Jetzt ist es amtlich und verbürgt bis in die höchste Ebene des Landes hinein: In der Bundesliga wird größtenteils ein irrlichternder Chaosfußball gespielt, sogar wenn der Fünfte und der Achte der Tabelle auf den Platz stehen. Bundeskanzlerin Angela Merkel sah am Dienstagabend im Stadion des 1. FC Köln die Partie gegen Eintracht Frankfurt. Kölns Präsident und Sitznachbar Werner Spinner berichtete der Bild vom Eindruck der Kanzlerin: "Sie hat in der ersten Halbzeit sofort erkannt, dass das Spiel etwas durcheinander war."

Frau Merkel hält sich offenbar auch im Fußball an die Grundsätze ihrer vorsichtigen Diplomatie. Kölns Kapitän Matthias Lehmann musste nach dem Spiel die Frage beantworten: "Matze, war das ein dreckiger Sieg?" Lehmann antwortete wahrheitsgemäß: "Definitiv! Nicht schön, aber effektiv."

Das 1:0 der Kölner gegen die Frankfurter reiht sich ein in die Sammlung unansehnlicher Kicks in der Fußball-Bundesliga. In dieser Saison kommt es vielen schlimmer vor als sonst, weil die Abstiegszone kürzlich vom 18. bis zum sechsten Tabellenplatz reichte und auch nach dem 28. Spieltag der Tabellenzehnte Leverkusen nur sechs Punkte vor dem Relegationsplatz liegt. Oder wie es Mario Gomez ausdrückte: "Viele Spiele sind mehr Gemurkse als sonst was", sie seien geprägt von "Druck, Angst, Nervosität und Einfach-nur-den-Arsch-retten-wollen."

Nun ist Schönheit selbstverständlich relativ und vor allem Geschmackssache. Dass sich ausgerechnet der nicht gerade filigrane Mittelstürmer-Bulle Gomez zum Sprachrohr der Fußball-Ästheten macht, ist nicht frei von Ironie. Dennoch trifft er einen Nerv. In der Bundesliga herrscht die Mode des Pressings, Gegenpressings und Gegen-den-Ball-arbeiten. In keiner der großen Ligen Europas werden zudem so viele lange Bälle geschlagen. Ex-Bayern-Trainer Pep Guardiola analysierte nach seiner ersten Saison: "Die Bundesliga ist eine Konter-Liga." Und Frank Wormuth, Trainerausbilder beim Deutschen Fußball-Bund, stellte einmal im Gespräch mit der SZ die Frage: "Wer betreibt denn noch Spielaufbau?" Welche Mannschaften verfolgen den Plan, ihr Spiel von hinten heraus mit Flachpässen strukturiert nach vorne zu tragen? Er kam auf vier: Bayern, Dortmund, Mönchengladbach und nun Hoffenheim unter Trainer Julian Nagelsmann.

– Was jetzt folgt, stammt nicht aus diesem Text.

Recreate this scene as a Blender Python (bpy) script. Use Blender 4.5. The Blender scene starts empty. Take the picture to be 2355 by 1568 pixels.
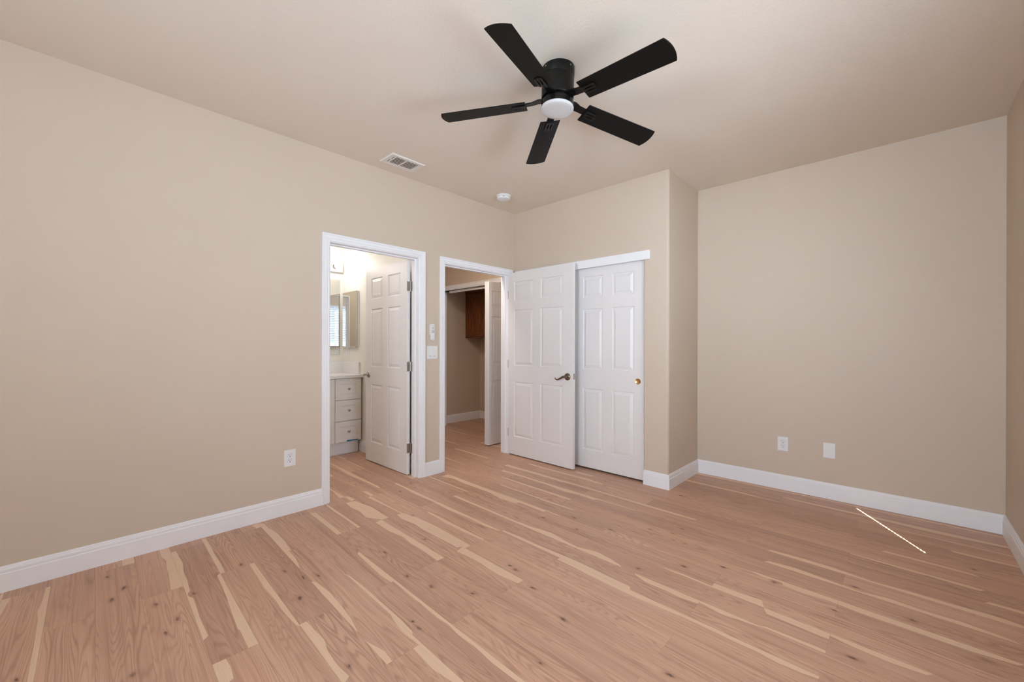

Der Rest bolzt. Mehr oder weniger. Beim Spiel FC Augsburg gegen FC Ingolstadt war der Ball bisweilen mehr in der Luft als auf dem Boden. Augsburgs Verteidiger Martin Hinteregger schlug die Kugel hoch und weit nach vorne auf Stürmer Raul Bobadilla. Der rang mit Gegenspieler Marcel Tisserand, Kopfballduell, Abpraller, Kampf "um den zweiten Ball", Zweikämpfe, Chaos. Oder frei nach der Bundeskanzlerin: Durcheinander. So ging das von rechts nach links und dann von links nach rechts. Dass die Ballbesitz-Statistik am Ende 55:45 für Augsburg ausschlug, führte total in die Irre. Denn die Hälfte der Spielzeit hatte eigentlich niemand den Ball. Oder jeder.

Für viele Zuschauer wirkt es so, dass es die Spieler eben nicht besser können. Dabei tragen ihnen Trainer - ganz im Gegenteil - genau diesen Stil auf, weil er in den vergangenen Jahrzehnten oft erfolgreich war. In den neunziger Jahren hatte die norwegische Nationalmannschaft ihre größte Zeit mit dem schrulligen Trainer Egil Olsen. Nach umfangreichen Video-Analysen fand Olsen damals heraus, dass bei Weltmeisterschaften seit 1966 die meisten Tore nach höchstens vier Pässen fielen. Dass nach Ballgewinn die Kugel so schnell wie möglich per Steilpass auf nach vorne sprintende Spieler gespielt werden muss. Ansonsten ließ er mit neun Spielern verteidigen, diese verweigerten sich dem Passspiel, sondern droschen den Ball hoch und weit nach vorne auf einen großgewachsenen Stürmer.